(begin)

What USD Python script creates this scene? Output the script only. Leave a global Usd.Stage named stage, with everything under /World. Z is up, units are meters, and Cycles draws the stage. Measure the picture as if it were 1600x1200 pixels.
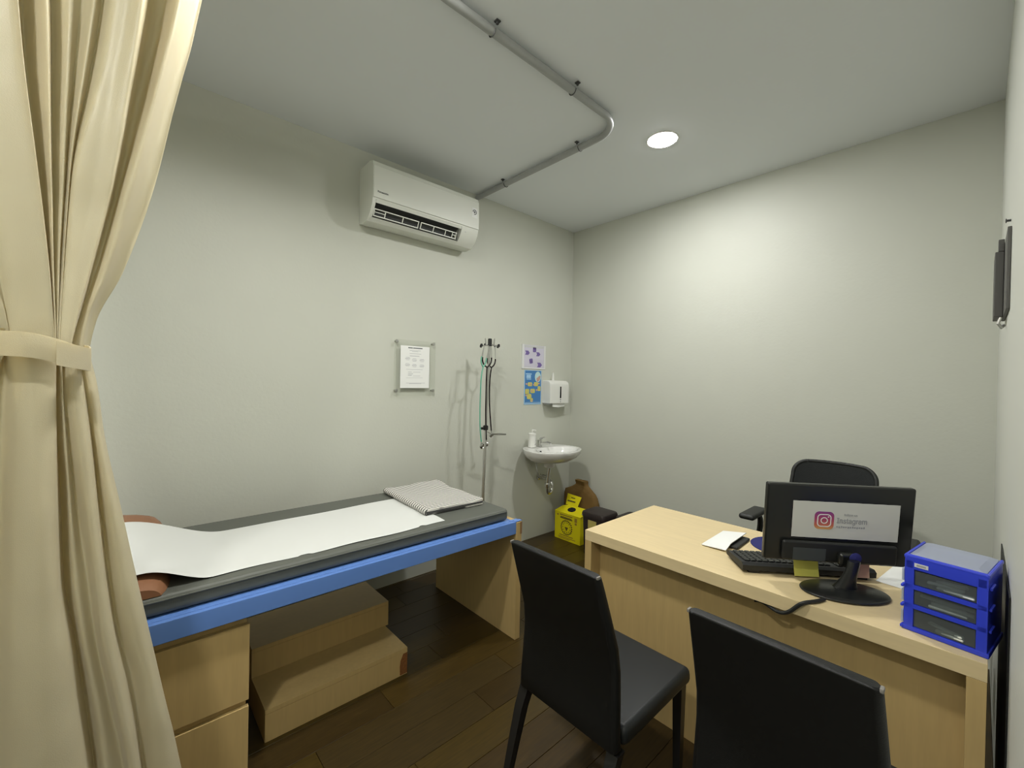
import math, random
import numpy as np, trimesh, usdkit, meshkit
from shapely.geometry import Polygon, Point
from scipy.interpolate import PchipInterpolator, CubicSpline
from pxr import Gf, Sdf, Usd, UsdGeom, UsdLux, UsdShade

random.seed(7)
rng = np.random.default_rng(7)
stage = Usd.Stage.CreateInMemory()
UsdGeom.SetStageUpAxis(stage, UsdGeom.Tokens.z)
UsdGeom.SetStageMetersPerUnit(stage, 1.0)
UsdGeom.Xform.Define(stage, '/World')
UsdGeom.Scope.Define(stage, '/World/Looks')

# ------------------------------------------------------------------ camera, light, exposure
EXPOSURE = 0.0
LAMP_RADIANCE = [345.0, 470.0, 395.0]
LAMP_COLOR = [(1.0, 0.99, 0.99), (1.0, 0.985, 0.94), (1.0, 0.985, 0.94)]
CAM_H = 1.4715
yaw, pit, rol = 0.8289, -0.0074, 0.0196
fw = np.array([math.cos(yaw) * math.cos(pit), math.sin(yaw) * math.cos(pit), math.sin(pit)])
r0 = np.cross(fw, [0, 0, 1]); r0 /= np.linalg.norm(r0); u0 = np.cross(r0, fw)
rt = math.cos(rol) * r0 + math.sin(rol) * u0
up = -math.sin(rol) * r0 + math.cos(rol) * u0
cam = UsdGeom.Camera.Define(stage, '/World/camera')
cam.CreateHorizontalApertureAttr(36.0); cam.CreateVerticalApertureAttr(27.0)
cam.CreateFocalLengthAttr(667.74 / 1600 * 36.0)
cam.CreateClippingRangeAttr(Gf.Vec2f(0.02, 60.0))
cam.CreateExposureAttr(EXPOSURE)
cam.AddTransformOp().Set(Gf.Matrix4d(*rt, 0, *up, 0, *(-fw), 0, 0, 0, CAM_H, 1))
LAMPS = [(2.477, 1.359), (0.60, 1.305), (-0.68, 0.34)]          # round ceiling downlights; the last is an unseen fill added behind the camera

XB, YA, YC, XD, H = 3.3914, 2.811, -0.0676, -1.7, 2.9922   # far wall, left wall, right wall, near wall, ceiling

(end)

• [Given problem]
Each line of the data is to be duplicated exactly; pictures stay out of the copy.

• [Result below]
What USD Python script creates this scene? Output the script only. Leave a global Usd.Stage named stage, with everything under /World. Z is up, units are meters, and Cycles draws the stage. Measure the picture as if it were 1600x1200 pixels.
import math, random
import numpy as np, trimesh, usdkit, meshkit
from shapely.geometry import Polygon, Point
from scipy.interpolate import PchipInterpolator, CubicSpline
from pxr import Gf, Sdf, Usd, UsdGeom, UsdLux, UsdShade

random.seed(7)
rng = np.random.default_rng(7)
stage = Usd.Stage.CreateInMemory()
UsdGeom.SetStageUpAxis(stage, UsdGeom.Tokens.z)
UsdGeom.SetStageMetersPerUnit(stage, 1.0)
UsdGeom.Xform.Define(stage, '/World')
UsdGeom.Scope.Define(stage, '/World/Looks')

# ------------------------------------------------------------------ camera, light, exposure
EXPOSURE = 0.0
LAMP_RADIANCE = [345.0, 470.0, 395.0]
LAMP_COLOR = [(1.0, 0.99, 0.99), (1.0, 0.985, 0.94), (1.0, 0.985, 0.94)]
CAM_H = 1.4715
yaw, pit, rol = 0.8289, -0.0074, 0.0196
fw = np.array([math.cos(yaw) * math.cos(pit), math.sin(yaw) * math.cos(pit), math.sin(pit)])
r0 = np.cross(fw, [0, 0, 1]); r0 /= np.linalg.norm(r0); u0 = np.cross(r0, fw)
rt = math.cos(rol) * r0 + math.sin(rol) * u0
up = -math.sin(rol) * r0 + math.cos(rol) * u0
cam = UsdGeom.Camera.Define(stage, '/World/camera')
cam.CreateHorizontalApertureAttr(36.0); cam.CreateVerticalApertureAttr(27.0)
cam.CreateFocalLengthAttr(667.74 / 1600 * 36.0)
cam.CreateClippingRangeAttr(Gf.Vec2f(0.02, 60.0))
cam.CreateExposureAttr(EXPOSURE)
cam.AddTransformOp().Set(Gf.Matrix4d(*rt, 0, *up, 0, *(-fw), 0, 0, 0, CAM_H, 1))
LAMPS = [(2.477, 1.359), (0.60, 1.305), (-0.68, 0.34)]          # round ceiling downlights; the last is an unseen fill added behind the camera

XB, YA, YC, XD, H = 3.3914, 2.811, -0.0676, -1.7, 2.9922   # far wall, left wall, right wall, near wall, ceiling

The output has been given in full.